Forty years ago a British politician called Enoch (Khanokh) Powell made a speech about immigration. He also felt that being called a ‘crypto-fascist’ sucked but put it more elegantly being a professor of classics:-
The supreme function of statesmanship is to provide against preventable evils. In seeking to do so, it encounters obstacles which are deeply rooted in human nature. One is that by the very order of things such evils are not demonstrable until they have occurred: at each stage in their onset there is room for doubt and for dispute whether they be real or imaginary. By the same token, they attract little attention in comparison with current troubles, which are both indisputable and pressing: whence the besetting temptation of all politics to concern itself with the immediate present at the expense of the future. Above all, people are disposed to mistake predicting troubles for causing troubles and even for desiring troubles: “If only,” they love to think, “if only people wouldn’t talk about it, it probably wouldn’t happen.”

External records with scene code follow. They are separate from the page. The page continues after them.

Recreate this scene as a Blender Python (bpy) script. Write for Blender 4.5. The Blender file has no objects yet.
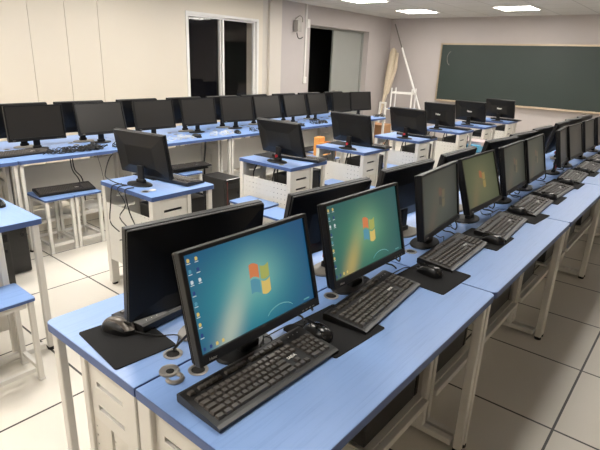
import bpy, bmesh, math, random
from mathutils import Vector, Matrix, Euler
random.seed(7)
PI = math.pi
SC = bpy.context.scene
COL = SC.collection

# ------------------------------------------------------------------ materials
def lin(c):
    return tuple(((v / 255) / 12.92 if v / 255 <= .04045 else ((v / 255 + .055) / 1.055) ** 2.4) for v in c) + (1,)

def mat(name, rgb, rough=.5, metal=0, var=.06, scale=14, bump=0, spec=.5):
    m = bpy.data.materials.new(name); m.use_nodes = True
    nt = m.node_tree; N = nt.nodes; L = nt.links
    b = N['Principled BSDF']
    b.inputs['Roughness'].default_value = rough
    b.inputs['Metallic'].default_value = metal
    b.inputs['Specular IOR Level'].default_value = spec
    tc = N.new('ShaderNodeTexCoord'); no = N.new('ShaderNodeTexNoise')
    no.inputs['Scale'].default_value = scale; no.inputs['Detail'].default_value = 3
    L.new(tc.outputs['Object'], no.inputs['Vector'])
    mx = N.new('ShaderNodeMix'); mx.data_type = 'RGBA'
    c = lin(rgb)
    mx.inputs[6].default_value = tuple(v * (1 - var) for v in c[:3]) + (1,)
    mx.inputs[7].default_value = tuple(min(1, v * (1 + var)) for v in c[:3]) + (1,)
    L.new(no.outputs['Fac'], mx.inputs[0]); L.new(mx.outputs[2], b.inputs['Base Color'])
    if bump:
        bp = N.new('ShaderNodeBump'); bp.inputs['Strength'].default_value = bump; bp.inputs['Distance'].default_value = .002
        L.new(no.outputs['Fac'], bp.inputs['Height']); L.new(bp.outputs['Normal'], b.inputs['Normal'])
    return m

def emit(name, rgb, s=1.0):
    m = bpy.data.materials.new(name); m.use_nodes = True
    nt = m.node_tree; N = nt.nodes; L = nt.links
    b = N['Principled BSDF']
    b.inputs['Base Color'].default_value = (.01, .01, .01, 1); b.inputs['Roughness'].default_value = .3
    b.inputs['Emission Color'].default_value = lin(rgb); b.inputs['Emission Strength'].default_value = s
    return m

def math_node(nt, op, a, b=None, c=None):
    n = nt.nodes.new('ShaderNodeMath'); n.operation = op
    for i, v in enumerate((a, b, c)):
        if v is None: continue
        if isinstance(v, (int, float)): n.inputs[i].default_value = v
        else: nt.links.new(v, n.inputs[i])
    return n.outputs[0]

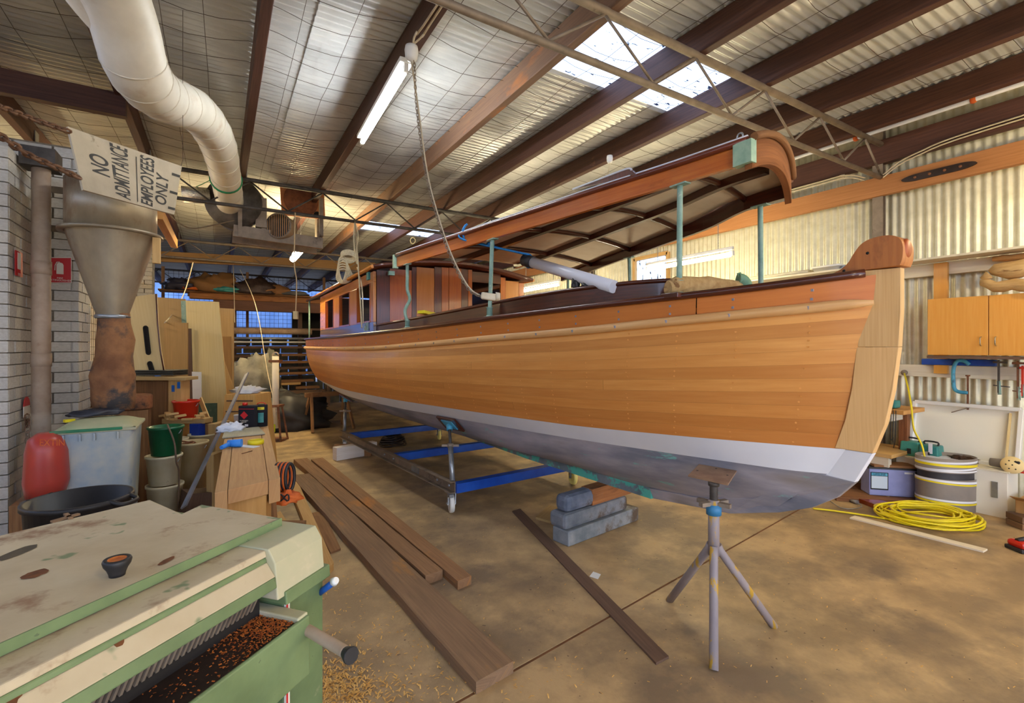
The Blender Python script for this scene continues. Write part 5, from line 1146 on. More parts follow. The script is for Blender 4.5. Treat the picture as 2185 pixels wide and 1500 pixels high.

Perhaps this habit goes back to the primitive belief that the word and the thing, the name and the object, are identical. At all events, the discussion of future grave but, with effort now, avoidable evils is the most unpopular and at the same time the most necessary occupation for the politician.
Those who knowingly shirk it deserve, and not infrequently receive, the curses of those who come after.
Reb Leibish,
That is a great insight. Do you think this is something particularly difficult for democracies?
I live in Israel where many French Jews are now coming. My friend who made aliyah from Paris said it the best: “I desperately want my family to leave France–there is no future for Jews in France”. Can’t add to that.